Friday, August 5, 2011

Mini Golf and Bowling, eh?

Ok, boys...
I've been on quite a few dates and I've learned something: some of your ideas.... they suck.
That may sound Harsh, but I have had it with the LAMEO dates! Get friggin creative! And I'm not saying the type of goofy creative ideas that they pass out in institute and at church (for example. one suggestion on this huge paper I got was "backwards trick or treating". You dress up in costumes and walk around the neighborhood giving out candy... what the heck?)
Anyway, I really have had it. And I'm sure a lot of other girls have too. So here is a list of things you shouldn't do for dates, k? (disclaimor, maybe some of these would be fun. but I'm talking SPECIFICALLY about first dates. ya with me? alright let's go!)
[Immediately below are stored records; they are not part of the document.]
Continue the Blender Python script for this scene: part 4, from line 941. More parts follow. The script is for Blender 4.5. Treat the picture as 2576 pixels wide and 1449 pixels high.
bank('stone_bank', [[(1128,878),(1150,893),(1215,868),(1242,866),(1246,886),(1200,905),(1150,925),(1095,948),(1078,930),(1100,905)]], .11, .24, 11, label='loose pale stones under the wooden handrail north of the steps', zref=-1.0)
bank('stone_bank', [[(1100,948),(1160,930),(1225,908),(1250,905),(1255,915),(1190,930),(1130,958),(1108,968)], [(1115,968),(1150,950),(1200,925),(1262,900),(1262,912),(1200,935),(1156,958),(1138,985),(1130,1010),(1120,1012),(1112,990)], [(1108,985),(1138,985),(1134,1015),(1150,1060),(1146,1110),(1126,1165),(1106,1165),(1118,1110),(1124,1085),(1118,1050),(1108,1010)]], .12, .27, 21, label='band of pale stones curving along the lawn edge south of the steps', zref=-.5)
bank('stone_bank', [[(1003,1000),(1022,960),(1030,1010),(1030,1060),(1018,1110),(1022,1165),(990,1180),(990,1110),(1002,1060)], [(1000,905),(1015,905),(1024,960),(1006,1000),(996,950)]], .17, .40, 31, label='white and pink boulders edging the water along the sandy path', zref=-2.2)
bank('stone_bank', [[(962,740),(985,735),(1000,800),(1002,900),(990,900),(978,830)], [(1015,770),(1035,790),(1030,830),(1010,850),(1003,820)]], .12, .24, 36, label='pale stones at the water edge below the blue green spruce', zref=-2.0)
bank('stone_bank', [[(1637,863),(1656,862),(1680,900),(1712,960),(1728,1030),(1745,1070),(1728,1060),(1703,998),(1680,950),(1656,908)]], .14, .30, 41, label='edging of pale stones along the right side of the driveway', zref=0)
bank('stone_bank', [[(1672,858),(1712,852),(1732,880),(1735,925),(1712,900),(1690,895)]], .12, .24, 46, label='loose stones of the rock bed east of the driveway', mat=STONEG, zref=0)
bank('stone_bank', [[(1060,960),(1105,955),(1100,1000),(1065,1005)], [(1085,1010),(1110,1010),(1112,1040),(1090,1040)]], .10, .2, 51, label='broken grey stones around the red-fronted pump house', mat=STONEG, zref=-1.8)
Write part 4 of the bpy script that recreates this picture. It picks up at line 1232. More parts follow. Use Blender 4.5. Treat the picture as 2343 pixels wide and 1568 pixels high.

1) Miniature Golf. Please ask yourself, "When I tell her we are going mini golfing, will she start to smile from ear to ear with giddy excitement?" The answer, fellas, is HELL NO! It's like you just told her that you were too lazy to really do anything that would peak to her interests at all.
2.) Bowling. If you are intending on looking at your date's backside during 50% of your date, by all means, maybe this is the date for you-- but otherwise, save the girl from stinky shoes and questionable bowling ball holes. see Jim Gaffigan Bowling Sketch on Youtube for more reasons why NOT to.
3.) "Marathon Dates". Ok, maybe this works for BYU students on Mountain Dew. But let me bring you down to earth and tell you that planning 8 dates for 1 person in 1 day can be the most tiresome, annoying thing you ever bring upon yourself and your date.  A date that lasts longer than 3-4 hours should be reserved for some special person who is used to your sadistic schemes.
4.) Fishing. It's something you do with your grandpa while eating BBQ potatoe chips and tuna sandwiches. nuff said.
5.) Free meals if you listen to Fire Safety Lectures for 2 hours. No joke people, it happened.
6.) Going to your neighbor's kid's play that they put on in their living room. I get how this would be fun and cute... but seriously? How awkward for a first date. You're in this strange person's living room for an hour and a half watching children you don't know play. That either qulaifies as babysitting or being a pedifile. You tell me...
7.) Guitar Playing. I know Boys, that some of you are good (or think you are good) at playing the guitar. But asking a girl to sit in your front room while you play the guitar and sing for her is torturous. Do you really think that you are wooing her or sweeping her off her feet with your mad skills? The only people I'm allowing to do this is Eddie Vedder and Adam Sandler. The rest of you... stop it. stop it right now.
8.) "Whatever you want, babe". There is nothing more anti climatic than climbing into your date's car and then him telling you, "You know, I didn't really plan on anything. So I thought we could maybe get food and then... I don't know. Just do whatever." Fellas, fellas, fellas.... Plan a basic outline! don't tell her ya got nothin! Even if you do got nothin, act like you have somethin!
9.) Youtube Screenings. Going to your place and sitting around your laptop while showing your date your favorite youtube videos. Please, I do this a) by myself at work b) with roommates at one in the morning c) with my nieces and nephews when we're bored.
10.) Doubling with a Really Touchy Couple or Even worse, an Engaged couple. I cant really focus on our riveting conversation of school majors and parking permits while the couple across from us is making out.

This list, I hope, helps both boys and girls from making terrible yet understandable mistakes in the future.